もう一つ。最近のクレヨンしんちゃんの映画では「家族の絆」とか、「夫婦愛」のようなテーマが根底にあるのか、一度バラバラに引き離された野原一家が再集結し、一致団結して敵を倒したり、みさえがひろしを助けに行くという流れが多い。
昔のクレヨンしんちゃんの映画はもっとくだらない感じで純粋に面白かったのだけど。

野原一家を、日本の清く正しい家族のアイコンにしたいのだろうか。そういう思惑が垣間見えると、一気に萎えてしまう。やめてほしい。

●儀式

「戦場のメリークリスマス」や「愛のコリーダ」で有名な大島渚監督の作品。
戦後日本の様子、地方に残り続ける家長制度の悪しき部分を切り取っている。
特に家長制度の描き方がリアルで、家長が息子の妻や親戚に手を出しまくり、交ざりまくり、家の中が大変なことになってしまっている。

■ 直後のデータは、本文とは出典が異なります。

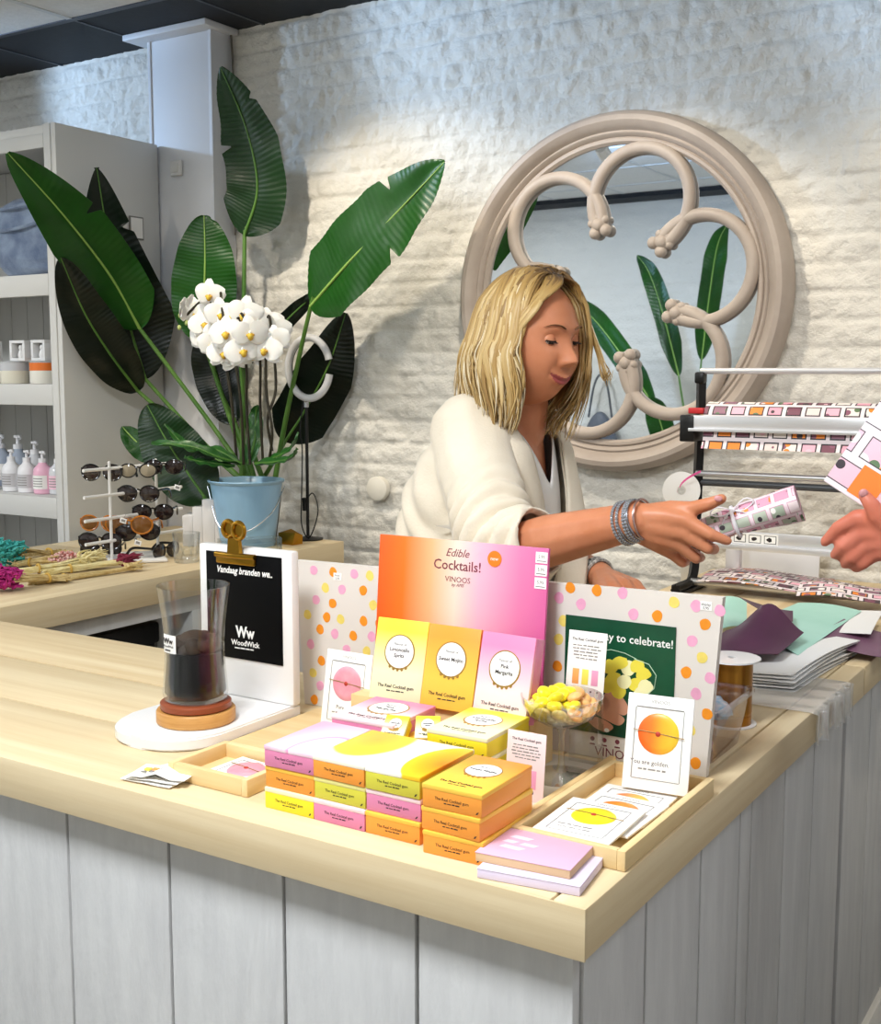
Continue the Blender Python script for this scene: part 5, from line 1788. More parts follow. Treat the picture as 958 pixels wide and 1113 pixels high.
sheet('tissue_sheet', 'big dark purple paper sheet peaking in the middle of the right counter', 'tissue paper', [Q(752, 712, z), Q(846, 712, z), Q(874, 694, z), Q(790, 688, z)], z, PUR, lambda u, v: .062 * math.exp(-((u - .55) / .33) ** 2) * (v ** 1.2) + .002, n=20, group='purple sheets')
sheet('tissue_sheet', 'purple paper sheet standing up behind the big dark purple one', 'tissue paper', [Q(806, 690, z), Q(862, 684, z), Q(862, 672, z), Q(800, 676, z)], z + .012, PUR, lambda u, v: .055 * (1 - u) ** 1.4 * (1 - .3 * v) + .004, n=16, group='purple sheets')
z = CT + .012
sheet('tissue_sheet', 'curled purple paper strip hanging over the counter edge', 'tissue paper', [(-.615, 2.33), (-.475, 2.345), (-.465, 2.545), (-.605, 2.55)], z, mat('plum_tissue', '#67405a', .5, col2='#77506a', vs=6), lambda u, v: .022 * (1 - u) ** 2 + .006 - .004 * u, n=16, group='purple sheets')
z = CT + .026
for k, (cs_, lb) in enumerate((([(-1.05, 2.87), (-.70, 2.87), (-.77, 3.13), (-1.06, 3.11)], 'sheet of printed wrapping paper lying across the foot of the dispenser'), ([(-.76, 2.74), (-.56, 2.78), (-.60, 2.98), (-.80, 2.94)], 'printed paper offcut lying beyond the mint tissue'))):
    sheet('wrapping_paper_sheet', lb, 'wrapping paper', cs_, z + .012 * k, WRAP, lambda u, v: .010 * math.sin(PI * v) + .006 * math.sin(u * 5) + .006, group='loose wrapping paper', uvm=True)
sheet('white_paper_sheet', 'white paper sheet under the mint tissue', 'paper', [(-.70, 2.40), (-.53, 2.46), (-.56, 2.72), (-.74, 2.64)], CT + .033, WP, lambda u, v: .004 * math.sin(PI * v), th=.001)

# clear plastic film draped over the edge
b = NB()
A = PZ(858, 772, CT); B_ = PZ(936, 735, CT)


def film(u, v):
    y = 1.93 + .24 * u
    s = v * .18
    rp = (.007 * math.sin(u * 31 + 2 * math.sin(u * 9)) + .005 * math.sin(u * 67 + 2)) * v
    if s < .13:
        return V((-.63 + s, y, CT + .0022 + .0015 * math.sin(u * 23) * v))
    s2 = s - .13
    return V((-.5 + .006 + rp + .01 * s2, y + .01 * math.sin(v * 5), CT + .001 - s2))


grid(b, film, 60, 30)
fm = thin_glass('film_plastic', '#f4f4f2', .22, .20, .75)
nt = fm.node_tree
df = nt.nodes.new('ShaderNodeBsdfDiffuse'); df.inputs[0].default_value = (.95, .95, .95, 1)
m2 = nt.nodes.new('ShaderNodeMixShader'); m2.inputs[0].default_value = .20
ol = nt.nodes['Material Output'].inputs['Surface']; src = ol.links[0].from_socket
nt.links.new(src, m2.inputs[1]); nt.links.new(df.outputs[0], m2.inputs[2]); nt.links.new(m2.outputs[0], ol)
o = obj('plastic_film', b, fm, loc=(-.55, 2.05, CT), ang=180)
tag(o, 'crumpled clear plastic film draped over the right counter edge', 'plastic film')

# clear plastic box of candy bags and gold ribbon spool
pb = thing('plastic_box', 'clear plastic tub with bags of sweets behind the dotted board', 'box', (-.60, 1.66, CT))
ACR = thin_glass('tub_plastic', '#f3eff2', .1, .14, .55)
b = NB()
x0, x1, y0, y1, h = -.648, -.543, 1.572, 1.742, .082


def rrect(x0, x1, y0, y1, r_, n=5):
    out = []
    for (cx, cy, a) in ((x1 - r_, y0 + r_, -PI / 2), (x1 - r_, y1 - r_, 0), (x0 + r_, y1 - r_, PI / 2), (x0 + r_, y0 + r_, PI)):
        out += [(cx + r_ * math.cos(a + PI / 2 * k / n), cy + r_ * math.sin(a + PI / 2 * k / n)) for k in range(n + 1)]
    return out


rings = []
for (e, zz) in ((-.012, .001), (-.004, .05), (0, h), (.006, h), (.006, h - .006)):
    rings.append([b.verts.new((x, y, CT + zz)) for x, y in rrect(x0 - e, x1 + e, y0 - e, y1 + e, .02)])
for a, c in zip(rings, rings[1:]):
    for k in range(len(a)):
        b.faces.new((a[k], a[(k + 1) % len(a)], c[(k + 1) % len(a)], c[k]))
b.faces.new(rings[0][::-1])
obj('tub', b, ACR, pb, world=True)
r = random.Random(8)
for i, (col, lb) in enumerate((('#d9879c', 'pink bag of sweets in the clear tub, uppermost'), ('#7fb4d6', 'pale blue bag of sweets in the clear tub'), ('#e8d25a', 'yellow bag of sweets in the clear tub by the dotted board'), ('#c98aa0', 'rose bag of sweets low in the clear tub'))):
    b = NB(); t = NB(); bmesh.ops.create_icosphere(t, subdivisions=3, radius=1)
    for v in t.verts:
        v.co *= 1 + .25 * noise.noise(v.co * 2.5 + V((i * 3, 0, 0)))
        v.co = V((v.co.x * .022, v.co.y * .034, v.co.z * .015))
    absorb(b, t)
    tube(b, [(0, .03, .004), (0, .042, .012)], [.004, .010], 8)
    o = obj('sweet_bag', b, mat('bag_film_%d' % i, col, .25, col2='#f0e6ea', vs=70)); o.location = ((-.60, -.588, -.615, -.59)[i], (1.66, 1.70, 1.62, 1.63)[i], CT + (.068, .055, .06, .02)[i]); o.rotation_euler = (.2 * i, .1, i)
    tag(o, lb, 'sweets', 'bags of sweets in the clear tub')
b = NB(); tube(b, [(-.562, 1.60, CT + .004), (-.558, 1.597, CT + .05)], .004, 8); o = obj('marker_pen', b, BLACK, loc=(-.56, 1.60, CT + .004))
tag(o, 'dark marker pen standing inside the clear tub', 'pen')
gs = thing('gold_ribbon_spool', 'upright spool of gold ribbon with white end discs behind the clear tub', 'ribbon spool', (-.600, 1.81, CT))
gs.scale = (.82, .82, .82)
b = NB(); lathe(b, [(0, .0005), (.05, .0005), (.05, .003), (0, .003)], 40); obj('lower_disc', b, WHITEG, gs)
b = NB(); lathe(b, [(.008, .128), (.055, .128), (.055, .131), (.008, .131), (.008, .128)], 40); obj('upper_disc', b, WHITEG, gs)
b = NB(); lathe(b, [(.01, .003), (.040, .003), (.040, .02), (.0385, .021), (.0385, .024), (.0405, .025), (.0405, .127), (.01, .128)], 48)
obj('gold_ribbon', b, mat('gold_foil', '#8a5a1e', .3, metal=.85, col2='#c28a35', vs=14, st=(4, 4, .1)), gs)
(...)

「家」を大切にしすぎると、こんな悲劇が待っているのかと思う反面、平安時代では近親相姦で後継ぎを残していたとも聞く。
手塚治虫の漫画で「奇子」という作品があるけど、それも家長とその息子の妻との間にできた、戸籍にどう記したら良いのかわからないような女の子の悲劇の話である。

そうした人間の「業」のようなものに真正面から挑んでいく巨匠たちはすごいと思うし、そうした作品は必ず面白い。狂った作品が好きな方にはオススメの一作。

ドラえもんとクレヨンしんちゃんは日本の大御所アニメだが、大御所ゆえの製作怠慢があるような気がしてならない。多少ツクリを甘くしても視聴者はついてきてくれるといった過信は本当によくない。

しかし、選り好みをせずに色んな作品に目を通すことは単純に楽しい。異世界転生モノのアニメを観た後に黒澤明の名画を楽しむ、といった具合に硬軟織り交ぜて果てしなく見続けていくと、頭の中が撹拌した後のミキサーのようになる。あのぐちゃぐちゃする感じが好きなのかもしれない。